I haven't actually looked into the various betting options available for these games, but it's something I might do over the next few hours. Best of luck to anyone betting these games or for anybody whose team is still alive in the hunt to snatch the trophy away from the reigning champions of the world, the Philadelphia Phillies.
Labels: Baseball, Phillies, Playoffs, Redonkulous Sports Collapses, Sports, World Series
3 Comments:
If you thought the Minnesota/Detroit game was good on TV, you shoulda been there. One of the most exhilarating experiences of my life. Simply amazing.
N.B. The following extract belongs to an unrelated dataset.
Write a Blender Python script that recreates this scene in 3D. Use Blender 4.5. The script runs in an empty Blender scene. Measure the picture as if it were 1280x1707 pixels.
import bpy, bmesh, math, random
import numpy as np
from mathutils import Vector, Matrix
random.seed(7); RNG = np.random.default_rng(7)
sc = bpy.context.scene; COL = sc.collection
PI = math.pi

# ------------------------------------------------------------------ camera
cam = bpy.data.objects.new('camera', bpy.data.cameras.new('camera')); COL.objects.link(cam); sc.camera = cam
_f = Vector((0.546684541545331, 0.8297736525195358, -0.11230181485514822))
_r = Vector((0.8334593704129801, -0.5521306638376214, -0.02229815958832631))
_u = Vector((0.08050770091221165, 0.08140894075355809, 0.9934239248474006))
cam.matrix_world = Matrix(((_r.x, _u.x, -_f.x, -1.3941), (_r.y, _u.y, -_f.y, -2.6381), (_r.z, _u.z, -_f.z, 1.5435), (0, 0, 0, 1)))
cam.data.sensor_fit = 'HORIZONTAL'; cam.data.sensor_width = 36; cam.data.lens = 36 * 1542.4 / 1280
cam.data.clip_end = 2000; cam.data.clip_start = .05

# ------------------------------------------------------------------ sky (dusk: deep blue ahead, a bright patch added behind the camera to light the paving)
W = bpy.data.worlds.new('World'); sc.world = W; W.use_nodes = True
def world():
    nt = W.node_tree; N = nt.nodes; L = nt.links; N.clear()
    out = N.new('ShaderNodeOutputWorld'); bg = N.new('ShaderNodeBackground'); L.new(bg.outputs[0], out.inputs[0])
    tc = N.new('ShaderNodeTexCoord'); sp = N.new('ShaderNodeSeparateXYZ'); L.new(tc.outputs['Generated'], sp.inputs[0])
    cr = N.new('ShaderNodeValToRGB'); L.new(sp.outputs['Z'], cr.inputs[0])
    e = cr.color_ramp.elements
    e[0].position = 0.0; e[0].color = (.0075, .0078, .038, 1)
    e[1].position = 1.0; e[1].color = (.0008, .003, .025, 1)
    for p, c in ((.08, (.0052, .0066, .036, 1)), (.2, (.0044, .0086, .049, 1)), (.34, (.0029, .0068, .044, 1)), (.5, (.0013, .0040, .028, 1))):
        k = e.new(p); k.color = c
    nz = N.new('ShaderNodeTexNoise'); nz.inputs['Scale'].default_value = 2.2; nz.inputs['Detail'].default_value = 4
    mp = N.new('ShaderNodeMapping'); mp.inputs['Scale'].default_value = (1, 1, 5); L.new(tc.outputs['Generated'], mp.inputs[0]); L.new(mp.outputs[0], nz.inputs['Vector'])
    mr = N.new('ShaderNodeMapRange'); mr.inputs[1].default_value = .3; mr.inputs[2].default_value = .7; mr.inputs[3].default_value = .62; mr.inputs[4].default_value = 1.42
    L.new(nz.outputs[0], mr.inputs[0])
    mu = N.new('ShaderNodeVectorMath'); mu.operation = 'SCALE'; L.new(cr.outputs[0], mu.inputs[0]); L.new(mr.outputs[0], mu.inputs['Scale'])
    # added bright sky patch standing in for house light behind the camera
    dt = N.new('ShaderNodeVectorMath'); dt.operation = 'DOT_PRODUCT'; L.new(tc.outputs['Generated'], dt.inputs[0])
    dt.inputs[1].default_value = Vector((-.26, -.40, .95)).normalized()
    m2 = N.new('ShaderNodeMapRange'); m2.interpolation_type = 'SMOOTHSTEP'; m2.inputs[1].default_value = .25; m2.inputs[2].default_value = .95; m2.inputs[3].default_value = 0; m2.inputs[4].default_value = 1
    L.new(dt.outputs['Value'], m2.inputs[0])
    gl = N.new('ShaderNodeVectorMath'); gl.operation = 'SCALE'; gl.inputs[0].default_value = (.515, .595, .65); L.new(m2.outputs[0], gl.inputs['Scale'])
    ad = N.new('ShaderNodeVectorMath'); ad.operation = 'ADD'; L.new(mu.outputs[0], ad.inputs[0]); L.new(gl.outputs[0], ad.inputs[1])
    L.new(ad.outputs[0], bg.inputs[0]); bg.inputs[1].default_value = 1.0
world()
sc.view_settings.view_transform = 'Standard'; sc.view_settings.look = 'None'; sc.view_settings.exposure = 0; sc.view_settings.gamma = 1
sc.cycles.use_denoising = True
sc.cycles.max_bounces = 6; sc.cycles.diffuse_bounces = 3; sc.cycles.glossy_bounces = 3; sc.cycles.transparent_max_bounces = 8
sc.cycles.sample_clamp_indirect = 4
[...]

Tonight will be tough, and even if we lose, we got there with more guts and heart then the Yankees will ever have.
Win Twins.
Ordering an intentional walk to Delmon Young, of all people, is a firing offense.
-PL
Wow you really think Socia is a better Manager than the guy who has won 2 world series and Managed in probably the 2nd hardest market after New York?
Francona is head and shoulders above Socia as a Manager.
Dealing with DumbAsses like Manny and getting JD Pew to stay on the field is not easy.